Fidèle à une sorte de tradition, le premier budget de Carlos Leitao consacre un chapitre à l'insuffisance supposée des transferts fédéraux aux provinces. Ces pages dénoncent les «décisions unilatérales» d'Ottawa dans ce domaine, décisions qui «privent» le gouvernement du Québec de plusieurs milliards.

Une lecture rapide amène à conclure que le gouvernement fédéral a encore une fois réduit les sommes qu'il verse aux provinces. Il n'en est rien. Au contraire, cette année, les transferts fédéraux au Québec augmenteront de presque 10%, dépassant les 17 milliards. Au cours de la dernière décennie, la province a vu ces transferts grimper de 64%.

Pendant les années 90, Ottawa avait radicalement et brusquement réduit ses transferts. Les plaintes des provinces étaient alors parfaitement justifiées. Depuis 2003, les versements fédéraux ont recommencé à augmenter à un rythme soutenu. Peu importe, le gouvernement québécois trouve toujours motif à dénoncer la pingrerie du fédéral.

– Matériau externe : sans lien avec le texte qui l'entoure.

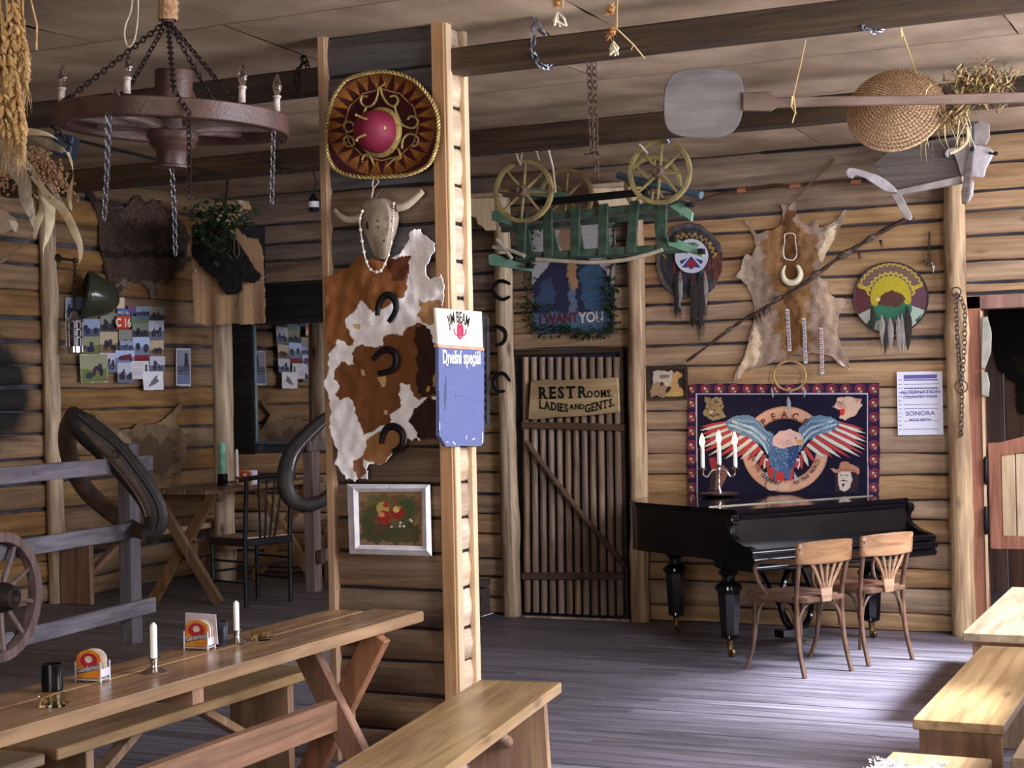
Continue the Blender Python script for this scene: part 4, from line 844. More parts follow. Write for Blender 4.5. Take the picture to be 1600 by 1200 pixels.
fan(Tq([(370,380),(420,430),(520,480),(600,560),(660,660)]),Tq([(160,410),(150,470),(155,540),(165,600),(280,640),(400,650),(500,660),(590,715),(655,720)]),17,3.6)
fan(Tq([(1160,380),(1110,430),(1010,480),(930,560),(870,660)]),Tq([(1365,430),(1390,490),(1380,540),(1370,590),(1330,635),(1200,640),(1100,640),(980,690),(900,725),(860,715)]),17,3.6)
cv.poly(Tq([(345,375),(400,335),(470,322),(545,330),(600,380),(640,430),(700,460),(665,620),(610,545),(520,490),(400,445),(360,410)]),blu,1,.5,3); cv.poly(Tq([(1185,370),(1120,335),(1050,325),(980,332),(930,370),(885,420),(880,600),(940,520),(1020,470),(1130,440),(1170,410)]),blu,1,.5,3)
for k,(P) in enumerate(([(370,390),(450,420),(540,460),(620,530),(655,600)],[(400,370),(480,395),(560,430),(640,500)],[(1160,390),(1070,420),(980,460),(915,530)],[(1130,370),(1040,395),(960,430),(905,490)])):
    for (x,y) in spline(Tq(P),7): cv.circ(x,y,1.3,(176,190,198),2); cv.circ(x+2.2,y+1.5,.9,(50,66,96))
for x in range(355,680,13):                                              # feather rows of both wings
    for k_ in range(5):
        y=352+k_*20+abs(x-430)*.10+max(0,x-560)*.75; xr=1530-x
        for X_,sg in ((x,1),(xr,-1)):
            P_=Tq([(X_,y),(X_-sg*5,y+13)]); m_=(int(round((P_[0][1]-cv.y0)*cv.k)),int(round((P_[0][0]-cv.x0)*cv.k)))
            if 0<=m_[0]<cv.h and 0<=m_[1]<cv.w and abs(cv.a[m_][2]-lin(blu)[2])<.03: cv.line(P_,.9,(52,72,104) if k_%2 else (158,178,194))
cv.circ(1060+765/4.706,580+640/4.706,21,(84,112,148),26); cv.poly(Tq([(670,560),(700,480),(820,560),(850,640),(820,740),(740,740),(680,680)]),(76,104,142),1,.8,2); cv.poly(Tq([(800,560),(890,550),(860,680),(810,760)]),(52,74,118),1,.8,3)
for k_ in range(70):
    a_,r_=cv.rs.rand()*6.28,cv.rs.rand()**.5; x_,y_=765+85*r_*math.cos(a_),645+105*r_*math.sin(a_); cv.line(Tq([(x_-4,y_-6),(x_,y_+3),(x_+5,y_-5)]),.7,(48,70,108) if k_%2 else (130,156,186))
cv.poly(Tq([(690,540),(700,480),(750,440),(830,428),(890,455),(915,510),(912,545),(880,540),(860,545),(800,560),(740,570)]),(218,180,168),1,.6,3)
for k_ in range(26): x_,y_=700+170*cv.rs.rand(),455+90*cv.rs.rand(); cv.line(Tq([(x_,y_),(x_-10,y_+12)]),.7,(176,132,126),.7)
cv.poly(Tq([(740,520),(800,500),(850,530),(790,560)]),(190,150,146),.6,1,2); cv.poly(Tq([(870,505),(910,505),(918,530),(910,550),(900,535),(868,530)]),(206,150,90)); cv.circ(1060+862/4.706,580+492/4.706,1.4,(30,26,36))
cv.poly(Tq([(650,700),(720,720),(700,800),(660,790)]),red); cv.poly(Tq([(820,720),(850,700),(840,800),(815,800)]),red); cv.poly(Tq([(700,730),(740,740),(720,790),(690,830)]),(70,98,138)); cv.poly(Tq([(780,740),(830,720),(815,800),(780,790)]),(70,98,138)); cv.poly(Tq([(715,745),(775,740),(780,805),(712,805)]),(196,60,56)); cv.poly(Tq([(610,790),(650,740),(670,800)]),(160,164,180)); cv.poly(Tq([(850,740),(880,790),(850,805)]),(160,164,180))
for x in (650,690,720,760,790): cv.line(Tq([(x,800),(x-12,840),(x,870)]),1.6,(110,76,70)); 
cv.circ(1060+690/4.706,580+850/4.706,9,(214,176,150),6); cv.circ(1060+770/4.706,580+850/4.706,9,(214,176,150),6)
cv.poly(Tq([(195,195),(320,195),(330,280),(345,330),(270,365),(180,330),(200,270)]),(146,124,92),1,1,3); cv.rs=np.random.RandomState(4)
for _ in range(60): cv.circ(1060+(195+130*cv.rs.rand())/4.706,580+(200+140*cv.rs.rand())/4.706,.9,(70,56,46))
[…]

«Est-ce le retour du déséquilibre fiscal?» a demandé notre collègue Vincent Marissal à M. Leitao, mercredi dernier. «Non», a répondu le ministre des Finances, ajoutant que les transferts fédéraux feront l'objet de discussions entre les provinces et le gouvernement du Canada. Le ton est plus conciliant que celui du gouvernement précédent, mais sur le fond, rien ne change: Québec trouve que le fédéral ne lui verse pas assez d'argent.

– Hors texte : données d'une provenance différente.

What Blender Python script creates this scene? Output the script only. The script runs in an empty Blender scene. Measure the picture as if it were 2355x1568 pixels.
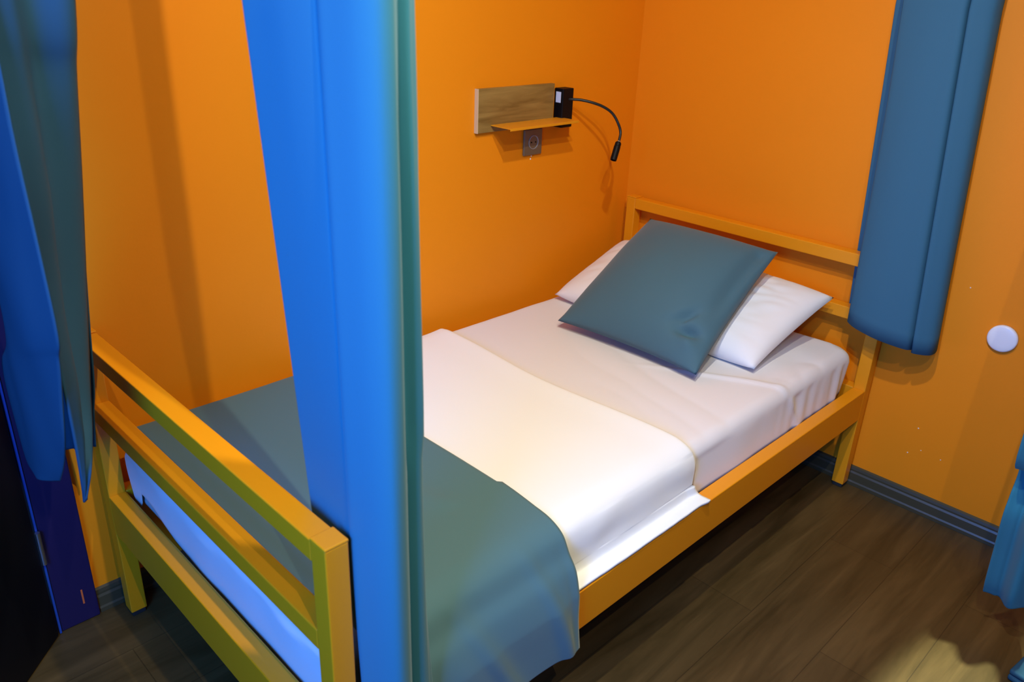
import bpy, bmesh, math, random
from mathutils import Vector, Matrix, noise

S = bpy.context.scene
COL = S.collection
random.seed(7)

# ------------------------------------------------------------------ camera
CAM = Vector((-2.4883, -1.8595, 1.5131))
YAW, PITCH, ROLL, FOC = 0.7769, -0.4180, 0.0407, 1855.26
d_ = Vector((math.cos(YAW) * math.cos(PITCH), math.sin(YAW) * math.cos(PITCH), math.sin(PITCH)))
r_ = d_.cross(Vector((0, 0, 1))).normalized()
u_ = r_.cross(d_)
cr, sr = math.cos(ROLL), math.sin(ROLL)
R_ = cr * r_ + sr * u_
U_ = -sr * r_ + cr * u_
cam_data = bpy.data.cameras.new('camera')
cam = bpy.data.objects.new('camera', cam_data)
COL.objects.link(cam)
m3 = Matrix((R_, U_, -d_)).transposed()
cam.matrix_world = Matrix.Translation(CAM) @ m3.to_4x4()
cam_data.sensor_width = 36.0
cam_data.lens = 36.0 * FOC / 2355.0
cam_data.clip_start = 0.02
cam_data.dof.use_dof = True
cam_data.dof.focus_distance = 2.1
cam_data.dof.aperture_fstop = 5.6
S.camera = cam

# ------------------------------------------------------------------ view, world
S.view_settings.view_transform = 'Standard'
S.view_settings.look = 'None'
S.view_settings.gamma = 1.0
S.view_settings.use_curve_mapping = False
S.view_settings.exposure = 0.0
w = bpy.data.worlds.new('world')
S.world = w
w.use_nodes = True
w.node_tree.nodes['Background'].inputs[0].default_value = (0.02, 0.05, 0.12, 1)
w.node_tree.nodes['Background'].inputs[1].default_value = 0.3


def area(name, loc, target, size, power, color, shape='DISK', size_y=None, spread=None):
    l = bpy.data.lights.new(name, 'AREA')
    l.shape = shape
    l.size = size
    if size_y:
        l.size_y = size_y
    l.energy = power
    l.color = color
    if spread:
        l.spread = spread
    o = bpy.data.objects.new(name, l)
    COL.objects.link(o)
    o.location = loc
    o.rotation_euler = (Vector(target) - Vector(loc)).to_track_quat('-Z', 'Y').to_euler()
    return o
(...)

Le gouvernement Couillard déplore qu'à compter de 2017-2018, le Transfert canadien en matière de santé n'augmentera plus de 6% par année, comme c'était le cas depuis une douzaine d'années, mais suivant la croissance du PIB. Pourtant, cette décision vise à ramener le rythme d'augmentation de ce transfert à celui des revenus fédéraux. C'est exactement le principe que veulent appliquer les libéraux à la gestion des fonds provinciaux: il faut cesser de dépenser plus d'argent que ce qu'on gagne.

Les provinces demandent au fédéral de rehausser ses transferts aux niveaux atteints dans les années 80. Elles omettent de rappeler que ces années-là, le gouvernement du Canada était dans le rouge de 30 milliards par année. Ottawa ne veut évidemment pas retourner à cette époque.

Il faut enfin rappeler que contrairement à ce qui fut le cas dans les années 90, c'est essentiellement en comprimant ses dépenses de programmes que le gouvernement Harper est sorti du déficit de 55 milliards creusé au coeur de la dernière récession. Pendant ce temps, les transferts aux provinces n'ont pas cessé d'augmenter.

Le fondateur de Couche-Tard, Alain Bouchard, a employé un vocabulaire inapproprié la semaine dernière en disant que la province était «sur le BS», parlant des 7 à 9 milliards qu'elle reçoit chaque année au titre de la péréquation. Sur le fond, cependant, M. Bouchard n'a pas tort: le Québec souffre d'une dépendance malsaine aux transferts fédéraux.